There might a smooth solution that has a violation of the boundary conditions in an arbitrarily small region where the three materials cross, and the actual fields then will depend on the non-exact material structure there.
 
mfb said:
Mathematically, there is also the solution ##\hat{x} \cdot \nabla \phi_a = 0##.

There might a smooth solution that has a violation of the boundary conditions in an arbitrarily small region where the three materials cross, and the actual fields then will depend on the non-exact material structure there.

Hey mfb,

Thanks for the response. I guess I'm in the game of solving these problems by numerical methods. I suppose my worry right now is if I implement this with $$\epsilon_b \neq \epsilon_c$$, then there is an underlying inconsistency in the system.
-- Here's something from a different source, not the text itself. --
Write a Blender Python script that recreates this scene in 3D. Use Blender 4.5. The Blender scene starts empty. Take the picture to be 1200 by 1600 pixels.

You know how I can get around this?
 
You can check if an iterative solution converges to something stable.
 
mfb said:
You can check if an iterative solution converges to something stable.

Hi mfb,

I do not believe it would converge, or at the very best converge slowly, the underlying assumption would be that the matrix is well conditioned. Let's assume we did some sort of finite differencing and obtained an $$Ax=b$$ system. This inconsistency in the equations, will cause $$A^{-1}$$ not to exist analytically. Thus numerically, $$A$$ will be ill-conditioned, so iterative linear methods will converge slowly in order to find a $$x$$ such that $$Ax=b$$. Do you think GMRES, would be the best hope to find something reasonable?
 
Last edited:
I would put it in a program and see what happens.